To Mrs. G. W. Hale
C/O DR. GUERNSEY
528 FIFTH AVENUE
NEW YORK
2 April 1894
DEAR MOTHER,
I am in New York. The gentleman [Dr. Guernsey] whose guest I am is a very nice and learned and well-to-do man. He had an only son whom he lost last July. Has only a daughter now. The old couple have received a great shock, but they are pure and God-loving people and bear it manfully. The lady of the house is very, very kind and good. They are trying to help me as much as they can and they will do a good deal, I have no doubt.
Awaiting further developments. This Thursday [April 5] they will invite a number of the brainy people of the Union League Club and other places of which the Doctor is a member, and see what comes out of it. Parlour lectures are a great feature in this city, and more can be made by each such lecture than even platform talks in other cities.
It is a very clean city. None of that black smoke tarring everyone in five minutes; and the street in which the Doctor lives is a nice, quiet one.
Hope the sisters are doing well and enjoying their music, both in the opera and the parlour. I am sure I would have appreciated the music at the opera about which Miss Mary wrote to me. I am sure the opera musicians do not show the interior anatomy of their throats and lungs.
Kindly give brother Sam1 my deep love. I am sure he is bewaring of the vidders.2 Some of the Baby Bagleys are going to Chicago. They will go to see you, and I am sure you would like them very much.

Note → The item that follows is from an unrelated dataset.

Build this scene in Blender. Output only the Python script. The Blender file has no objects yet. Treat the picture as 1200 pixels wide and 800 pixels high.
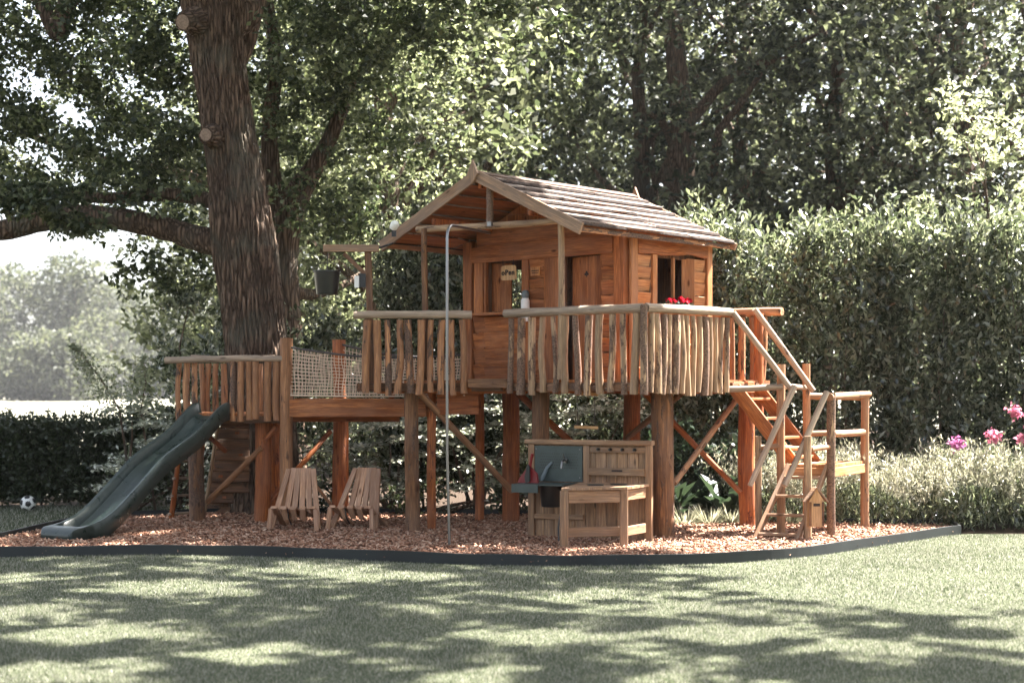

Nothing more to write. With all respect, love and obedience,
Your son,
VIVEKANANDA.
PS — I have not to ask now for addresses. Mrs. Sherman (Mrs. Bagley’s married daughter.) has given me a little book with A., B., C., etc., marks and has written under them all the addresses I need; and I hope to write all the future addresses in the same manner. What an example of self-help I am!!3
V.
- ^Sam Hale, younger brother of Mary and Harriet. He was then in Alaska.
- ^A reference in Charles Dickens’ novel Pickwick Papers to a Mr. Weller, whose second marriage to a domineering widow prompted him to warn his son Sam: “Be careful o’widders all your life . . . , Sammy”.
- ^At the end of the letter, Mary Hale added the following note: “Dear Sam [Hale], be sure not to lose any of these letters, and return them as soon as possible. We miss you, awfully. Hope you are well and happy and bewaring of the vidders, as Swami says. Love to all. Affectionately your sister, Mary”.